Cybersecurity Demand Article | University of Delaware Online

Why Demand Keeps Growing for Cybersecurity Engineers

Have you seen the advertisements featuring children whose Internet-connected baby monitors are hacked?

One unsettling point of those ads is that adults are largely unaware of many cybersecurity threats. Experts note most adults don’t realize Internet-connected gadgets like baby monitors, smart thermostats, and connected refrigerators don’t have standard security controls, as indicated by CNET. These security deficiencies not only allow hackers to monitor homes, but also allow them to stage such disruptive stunts as yelling at babies remotely.

Little wonder the federal government reports more than 209,000 cybersecurity jobs in the U.S. are unfilled, up 74 percent over the past five years, according to Peninsula Press, a project of Stanford Journalism. The need for information security professionals is expected to grow more than 50 percent by 2018.

Experts estimate a tenfold increase in such jobs within a decade. In fact, the demand for highly trained computer security experts is so great that educators are having trouble educating students fast enough to ensure the number of unfilled jobs don’t increase. Some educators aren’t teaching the sophisticated skills necessary, reported Network World.

“A number of collegiate programs and university courses focus solely on the technology, missing out on the opportunity to teach beyond the bits and bytes,” Network World reported. “There are business aspects that need to be taught - for example, understanding why security matters and what its value is to the business.”

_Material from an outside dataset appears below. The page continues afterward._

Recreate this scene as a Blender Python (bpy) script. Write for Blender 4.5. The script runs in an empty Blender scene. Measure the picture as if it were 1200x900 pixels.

The reason, of course, is that as computer systems and hackers grow more sophisticated, educators must refine course teachings. The most sought-after graduates are trained network security engineers who can design and implement robust cybersecurity solutions.

The work is intense and intricate, but such computer security professionals are financially rewarded, reported Peninsula Press. Cybersecurity jobs, on average, offer a premium of about $12,000 over the average pay for all computer jobs - the advertised salary for cybersecurity jobs in 2012 was $100,733 versus $89,205 for all computer jobs, Peninsula Press reported.

Professionals who want to become top-earning cybersecurity experts often hesitate to pursue intense studies, sometimes because they can’t afford the time for full-time study. The University of Delaware’s online Master of Science in Cybersecurity provides the foundation theory and hands-on skills prospective network security engineers need to address these critical issues that touch every part of our world.

The online program focuses on engineering of secure software and systems, and students learn from active practitioners with strong corporate and military expertise. Graduates are at the forefront of the industry, prepared to engineer and execute sophisticated solutions that protect global systems and infrastructures.

University of Delaware’s graduates are among the sophisticated students who understand not just the terms, but also the nuances of cybersecurity.

Do you wonder if that’s really important?

John Oltsik of Network World, writing about cybersecurity excellence, described his conversations with chief information security officers (CISO) at various organizations.

“When I speak with CISOs, I always ask them if they have the right skills and an adequate staff to keep up with the cybersecurity workload,” Oltsik wrote. “The answer is almost always an overwhelming 'no,’ regardless of their organization’s location, size, or industry.”

Watch for meticulous, motivated graduates with top cybersecurity training from premier educators, such as those at the University of Delaware, to fill just those roles.